Additional training data could improve performance. The Bureau is exploring whether data from overseas weather services could augment Australian training data, though differences in climate and radar systems create challenges.

Explainability is another research direction. Understanding why the model makes specific predictions would help forecasters trust and effectively use the system. Techniques from explainable AI are being adapted to weather forecasting applications.

Global Context

Weather services worldwide are exploring machine learning for forecasting. Google’s MetNet, the European Centre for Medium-Range Weather Forecasts’ GraphCast, and several other systems show that AI can contribute to weather prediction.

Different approaches focus on different timescales and weather elements. Some target multi-day forecasts while others focus on nowcasting like the Bureau’s system. Some predict all weather variables while others specialise in specific phenomena like precipitation.

Australia’s relative geographic isolation means that weather systems develop locally more than in mid-latitude regions where global weather patterns dominate.
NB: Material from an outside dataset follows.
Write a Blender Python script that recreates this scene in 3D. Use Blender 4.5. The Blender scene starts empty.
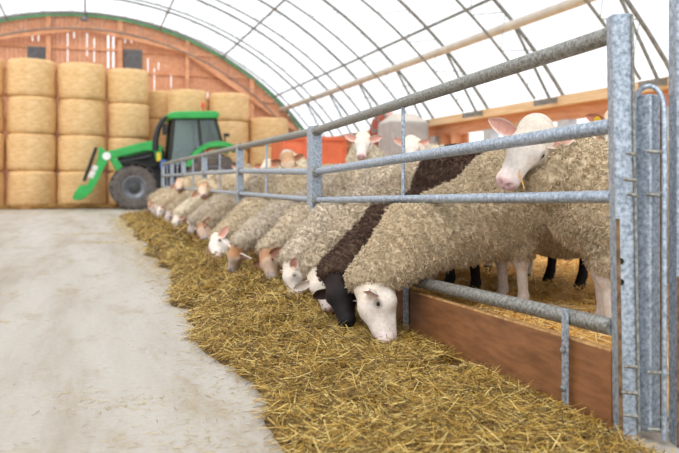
import bpy, math, random
import numpy as np
from mathutils import Vector, Matrix

random.seed(7)
RNG = np.random.default_rng(11)
SC = bpy.context.scene
COL = SC.collection
PI = math.pi
# ------------------------------------------------------------------ camera frame
YAW = math.atan2(1.0, 3.0)
CS, SN = math.cos(YAW), math.sin(YAW)
CAMZ, FPX, HOR, CX = 0.86, 750.0, 180.0, 340.0

def at_x(px, py, x):
    """world point on the plane x = const seen at a pixel of the photograph"""
    k = (px - CX) / FPX
    y = (x * CS - k * x * SN) / (SN + k * CS)
    zc = x * SN + y * CS
    return Vector((x, y, CAMZ + (HOR - py) * zc / FPX))

def at_y(px, py, y):
    k = (px - CX) / FPX
    x = (k * y * CS + y * SN) / (CS - k * SN)
    zc = x * SN + y * CS
    return Vector((x, y, CAMZ + (HOR - py) * zc / FPX))

def at_d(px, py, zc):
    xc = (px - CX) / FPX * zc
    return Vector((xc * CS + zc * SN, -xc * SN + zc * CS, CAMZ + (HOR - py) * zc / FPX))

def lin(c):
    c = c / 255.0
    return c / 12.92 if c <= 0.04045 else ((c + 0.055) / 1.055) ** 2.4

def rgb(r, g, b):
    return (lin(r), lin(g), lin(b), 1.0)

# ------------------------------------------------------------------ materials
MATS = {}

def new_mat(name):
    m = bpy.data.materials.new(name)
    m.use_nodes = True
    nt = m.node_tree
    return m, nt, nt.nodes['Principled BSDF']

def ramp(nt, stops):
    n = nt.nodes.new('ShaderNodeValToRGB')
    e = n.color_ramp.elements
    while len(e) < len(stops):
        e.new(0.5)
    for el, (p, c) in zip(e, stops):
        el.position = p
        el.color = c
    return n

def noise_node(nt, scale, detail=4, rough=0.6, vec=None, stretch=None):
    tc = nt.nodes.new('ShaderNodeTexCoord')
    src = tc.outputs['Object']
    if vec:
        src = tc.outputs[vec]
    if stretch:
        mp = nt.nodes.new('ShaderNodeMapping')
        mp.inputs['Scale'].default_value = stretch
        nt.links.new(src, mp.inputs['Vector'])
        src = mp.outputs['Vector']
    n = nt.nodes.new('ShaderNodeTexNoise')
    n.inputs['Scale'].default_value = scale
    n.inputs['Detail'].default_value = detail
    n.inputs['Roughness'].default_value = rough
    nt.links.new(src, n.inputs['Vector'])
    return n

def mat(name, c1, c2=None, scale=8, rough=0.6, metal=0.0, bump=0.0, bscale=None, stretch=None, lo=0.35, hi=0.65, detail=4, spec=0.5):
    if name in MATS:
        return MATS[name]
    m, nt, b = new_mat(name)
    b.inputs['Roughness'].default_value = rough
    b.inputs['Metallic'].default_value = metal
    b.inputs['Specular IOR Level'].default_value = spec
    if c2 is None:
        c2 = tuple(x * 0.85 for x in c1[:3]) + (1,)
    n = noise_node(nt, scale, detail, 0.65, None, stretch)
    r = ramp(nt, [(lo, c2), (hi, c1)])
    nt.links.new(n.outputs['Fac'], r.inputs['Fac'])
    nt.links.new(r.outputs['Color'], b.inputs['Base Color'])
    if bump:
        n2 = noise_node(nt, bscale or scale * 3, 5, 0.7, None, stretch)
        bp = nt.nodes.new('ShaderNodeBump')
        bp.inputs['Strength'].default_value = bump
        bp.inputs['Distance'].default_value = 0.01
        nt.links.new(n2.outputs['Fac'], bp.inputs['Height'])
        nt.links.new(bp.outputs['Normal'], b.inputs['Normal'])
    MATS[name] = m
    return m

def island_mat(name, cols, rough=0.6, spec=0.3, transl=0.0):
    """per-stalk colour: every loose piece of the mesh takes its own tone"""
    m, nt, b = new_mat(name)
    g = nt.nodes.new('ShaderNodeNewGeometry')
    r = ramp(nt, cols)
    nt.links.new(g.outputs['Random Per Island'], r.inputs['Fac'])
    nt.links.new(r.outputs['Color'], b.inputs['Base Color'])
    b.inputs['Roughness'].default_value = rough
    b.inputs['Specular IOR Level'].default_value = spec
    MATS[name] = m
    return m

def attr_mat(name, rough=0.75, amount=0.25, scale=60, spec=0.3, island=False, bump=0.0, sss=0.0):
    """vertex colour x noise"""
    m, nt, b = new_mat(name)
    a = nt.nodes.new('ShaderNodeAttribute')
    a.attribute_name = 'col'
    n = noise_node(nt, scale, 4, 0.7)
    mr = nt.nodes.new('ShaderNodeMapRange')
    mr.inputs['From Min'].default_value = 0.3
    mr.inputs['From Max'].default_value = 0.7
    mr.inputs['To Min'].default_value = 1 - amount
    mr.inputs['To Max'].default_value = 1 + amount * 0.4
    nt.links.new(n.outputs['Fac'], mr.inputs['Value'])
    v = nt.nodes.new('ShaderNodeVectorMath')
    v.operation = 'SCALE'
    nt.links.new(a.outputs['Color'], v.inputs[0])
    sc_out = mr.outputs['Result']
    if island:
        g = nt.nodes.new('ShaderNodeNewGeometry')
        m2 = nt.nodes.new('ShaderNodeMapRange')
        m2.inputs['To Min'].default_value = 0.66
        m2.inputs['To Max'].default_value = 1.22
        nt.links.new(g.outputs['Random Per Island'], m2.inputs['Value'])
        mm = nt.nodes.new('ShaderNodeMath')
        mm.operation = 'MULTIPLY'
        nt.links.new(sc_out, mm.inputs[0])
        nt.links.new(m2.outputs['Result'], mm.inputs[1])
        sc_out = mm.outputs[0]
    nt.links.new(sc_out, v.inputs['Scale'])
    nt.links.new(v.outputs['Vector'], b.inputs['Base Color'])
    b.inputs['Roughness'].default_value = rough
    b.inputs['Specular IOR Level'].default_value = spec
    if bump:
        n2 = noise_node(nt, scale * 3, 3, 0.6)
        bp = nt.nodes.new('ShaderNodeBump')
        bp.inputs['Strength'].default_value = bump
        bp.inputs['Distance'].default_value = 0.004
        nt.links.new(n2.outputs['Fac'], bp.inputs['Height'])
        nt.links.new(bp.outputs['Normal'], b.inputs['Normal'])
    MATS[name] = m
    return m

# ------------------------------------------------------------------ objects
def link(o, parent=None):
    COL.objects.link(o)
    if parent is not None:
        o.parent = parent
    return o

def tag(o, label, cat, group=None, kind=None):
    if label:
        o['label'] = label
    if cat:
        o['category'] = cat
    if group:
        o['group'] = group
    if kind:
        o['kind'] = kind
    return o

def empty(name, loc, label, cat, group=None, rz=0.0):
    o = bpy.data.objects.new(name, None)
    o.empty_display_size = 0.1
    o.location = loc
    o.rotation_euler = (0, 0, rz)
    link(o)
    return tag(o, label, cat, group)

def mesh_np(name, V, F, material, parent=None, smooth=True, col=None):
    """V (n,3); F list of (m,4) or (m,3) integer arrays"""
    me = bpy.data.meshes.new(name)
    V = np.ascontiguousarray(V, dtype=np.float32)
    if not isinstance(F, (list, tuple)):
        F = [F]
    F = [f for f in F if len(f)]
    loops = np.concatenate([f.reshape(-1) for f in F]).astype(np.int32)
    tot = np.concatenate([np.full(len(f), f.shape[1], dtype=np.int32) for f in F])
    start = np.concatenate([[0], np.cumsum(tot)[:-1]]).astype(np.int32)
    me.vertices.add(len(V))
    me.vertices.foreach_set('co', V.reshape(-1))
    me.loops.add(len(loops))
    me.loops.foreach_set('vertex_index', loops)
    me.polygons.add(len(tot))
    me.polygons.foreach_set('loop_start', start)
    me.polygons.foreach_set('use_smooth', np.full(len(tot), smooth))
    me.update(calc_edges=True)
    if col is not None:
        ca = me.color_attributes.new('col', 'FLOAT_COLOR', 'POINT')
        c4 = np.ones((len(V), 4), dtype=np.float32)
        c4[:, :3] = col
        ca.data.foreach_set('color', c4.reshape(-1))
    me.materials.append(material)
    o = bpy.data.objects.new(name, me)
    return link(o, parent)

class MB:
    """collects shapes, then links them as one mesh object"""
    def __init__(self):
        self.v, self.f = [], []
    def add(self, vs, fs):
        n = len(self.v)
        self.v += [tuple(p) for p in vs]
        self.f += [tuple(i + n for i in f) for f in fs]
        return self
    def box(self, lo, hi, M=None):
        (a, b, c), (d, e, f) = lo, hi
        vs = [(a, b, c), (d, b, c), (d, e, c), (a, e, c), (a, b, f), (d, b, f), (d, e, f), (a, e, f)]
        if M is not None:
            vs = [M @ Vector(p) for p in vs]
        return self.add(vs, [(0, 3, 2, 1), (4, 5, 6, 7), (0, 1, 5, 4), (1, 2, 6, 5), (2, 3, 7, 6), (3, 0, 4, 7)])
    def cbox(self, c, s, rz=0.0, ch=0.0):
        M = Matrix.Translation(c) @ Matrix.Rotation(rz, 4, 'Z')
        h = Vector(s) / 2
        if ch <= 0:
            return self.box(-h, h, M)
        return self.chbox(-h, h, ch, M)
    def chbox(self, lo, hi, ch, M=None):
        """box with chamfered vertical edges and rims"""
        x0, y0, z0 = lo
        x1, y1, z1 = hi
        rings = []
        for z, i in ((z0, ch), (z0 + ch, 0), (z1 - ch, 0), (z1, ch)):
            a, b, c, d = x0 + i, x1 - i, y0 + i, y1 - i
            rings.append([(a + ch, c, z), (b - ch, c, z), (b, c + ch, z), (b, d - ch, z), (b - ch, d, z), (a + ch, d, z), (a, d - ch, z), (a, c + ch, z)])
        vs = [p for r in rings for p in r]
        if M is not None:
            vs = [M @ Vector(p) for p in vs]
        fs = [tuple(range(7, -1, -1)), tuple(range(24, 32))]
        for k in range(3):
            for i in range(8):
                j = (i + 1) % 8
                fs.append((k * 8 + i, k * 8 + j, k * 8 + 8 + j, k * 8 + 8 + i))
        return self.add(vs, fs)
    def tube(self, pts, r, n=10, cap=True):
        pts = [Vector(p) for p in pts]
        rr = r if isinstance(r, (list, tuple)) else [r] * len(pts)
        N = len(pts)
        ts = []
        for i in range(N):
            a = pts[max(0, i - 1)]
            b = pts[min(N - 1, i + 1)]
            ts.append((b - a).normalized())
        ref = Vector((0, 0, 1)) if abs(ts[0].z) < 0.9 else Vector((1, 0, 0))
        u = ts[0].cross(ref).normalized()
        vs = []
        for i in range(N):
            u = (u - ts[i] * u.dot(ts[i])).normalized()
            w = ts[i].cross(u)
            for k in range(n):
                a = 2 * PI * k / n
                vs.append(pts[i] + (u * math.cos(a) + w * math.sin(a)) * rr[i])
        fs = []
        for i in range(N - 1):
            for k in range(n):
                j = (k + 1) % n
                fs.append((i * n + k, i * n + j, (i + 1) * n + j, (i + 1) * n + k))
        if cap:
            fs.append(tuple(range(n - 1, -1, -1)))
            fs.append(tuple(range((N - 1) * n, N * n)))
        return self.add(vs, fs)
    def bar(self, a, b, w, h):
        """rectangular bar from a to b: w across (horizontal), h the other way"""
        a, b = Vector(a), Vector(b)
        t = (b - a).normalized()
        ref = Vector((0, 0, 1)) if abs(t.z) < 0.95 else Vector((0, 1, 0))
        u = t.cross(ref).normalized()
        v = u.cross(t).normalized()
        vs = []
        for p in (a, b):
            for su, sv in ((-1, -1), (1, -1), (1, 1), (-1, 1)):
                vs.append(p + u * su * w / 2 + v * sv * h / 2)
        return self.add(vs, [(3, 2, 1, 0), (4, 5, 6, 7), (0, 1, 5, 4), (1, 2, 6, 5), (2, 3, 7, 6), (3, 0, 4, 7)])
    def prism_y(self, prof, y0, y1):
        """profile of (x,z) points extruded along y"""
        n = len(prof)
        vs = [(x, y0, z) for x, z in prof] + [(x, y1, z) for x, z in prof]
        fs = [tuple(range(n)), tuple(range(2 * n - 1, n - 1, -1))]
        for i in range(n):
            j = (i + 1) % n
            fs.append((j, i, n + i, n + j))
        return self.add(vs, fs)
    def lathe(self, prof, axis='z', n=32, c=(0, 0, 0), closed=False, caps=(True, True)):
        """prof of (r, h) points turned about an axis through c"""
        vs = []
        for r, h in prof:
            for k in range(n):
                a = 2 * PI * k / n
                p = (r * math.cos(a), r * math.sin(a), h)
                if axis == 'y':
                    p = (p[0], p[2], p[1])
                elif axis == 'x':
                    p = (p[2], p[0], p[1])
                vs.append((p[0] + c[0], p[1] + c[1], p[2] + c[2]))
        fs = []
        m = len(prof)
        for i in range(m if closed else m - 1):
            i2 = (i + 1) % m
            for k in range(n):
                j = (k + 1) % n
                fs.append((i * n + k, i * n + j, i2 * n + j, i2 * n + k))
        if not closed:
            if caps[0]:
                fs.append(tuple(range(n - 1, -1, -1)))
            if caps[1]:
                fs.append(tuple(range((m - 1) * n, m * n)))
        return self.add(vs, fs)
    def build(self, name, material, parent=None, smooth=False, bevel=0.0):
        me = bpy.data.meshes.new(name)
        me.from_pydata(self.v, [], self.f)
        import bmesh
        bm = bmesh.new()
        bm.from_mesh(me)
        bmesh.ops.recalc_face_normals(bm, faces=bm.faces)
        bm.to_mesh(me)
        bm.free()
        if smooth:
            me.polygons.foreach_set('use_smooth', [True] * len(me.polygons))
            try:
                me.set_sharp_from_angle(angle=math.radians(40))
            except Exception:
                pass
        me.materials.append(material)
        o = bpy.data.objects.new(name, me)
        link(o, parent)
        if bevel:
            md = o.modifiers.new('bevel', 'BEVEL')
            md.width = bevel
            md.segments = 2
            md.limit_method = 'ANGLE'
        return o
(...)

This makes Australian forecasting somewhat distinct from European or North American situations.

The Bureau participates in international research collaborations on AI weather forecasting, sharing methods and insights. Weather knows no borders, and advances anywhere can benefit forecasting globally through technology transfer.

Future Developments

The Bureau plans to extend machine learning approaches to other forecasting challenges beyond rainfall nowcasting. Temperature forecasting, wind prediction, and severe weather warning all have potential for AI enhancement.

There’s also scope to improve the current nowcasting system. Higher resolution forecasts with more spatial detail would benefit some users. Longer forecast horizons extending to six or twelve hours would bridge the gap between nowcasting and numerical model forecasts.
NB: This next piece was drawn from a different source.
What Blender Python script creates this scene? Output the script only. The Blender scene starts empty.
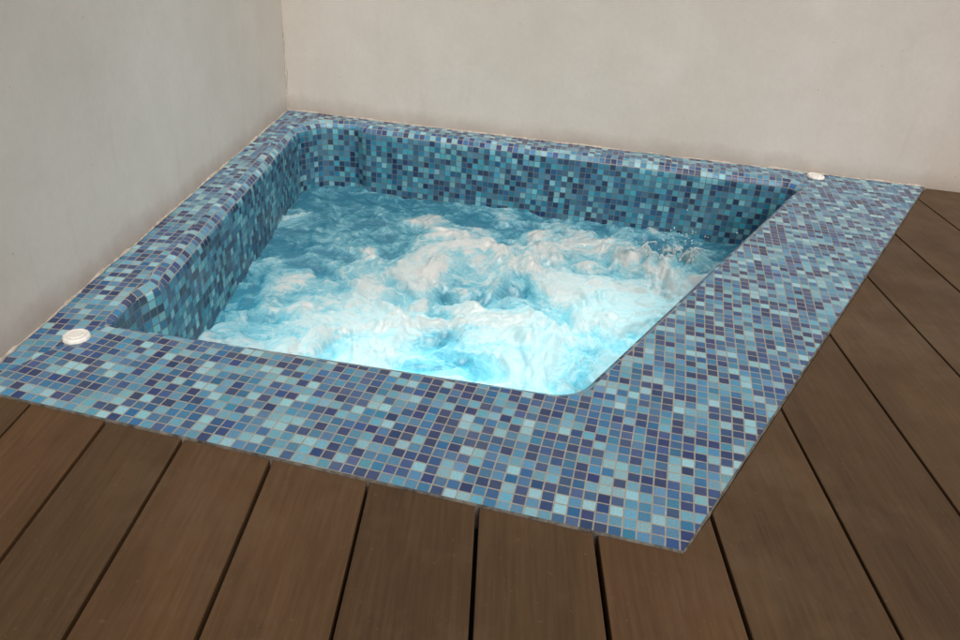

Integration with impact forecasting represents another direction. Rather than just predicting rainfall, forecast likely flooding, traffic impacts, or infrastructure stress. This requires combining weather forecasts with information about infrastructure and vulnerabilities.

For organisations that depend on accurate weather information, the Bureau’s machine learning nowcasting represents meaningful progress in a critical capability. Better short-term rainfall forecasts won’t solve all weather-related challenges, but they enable more informed decision-making during the critical window when weather hazards are imminent.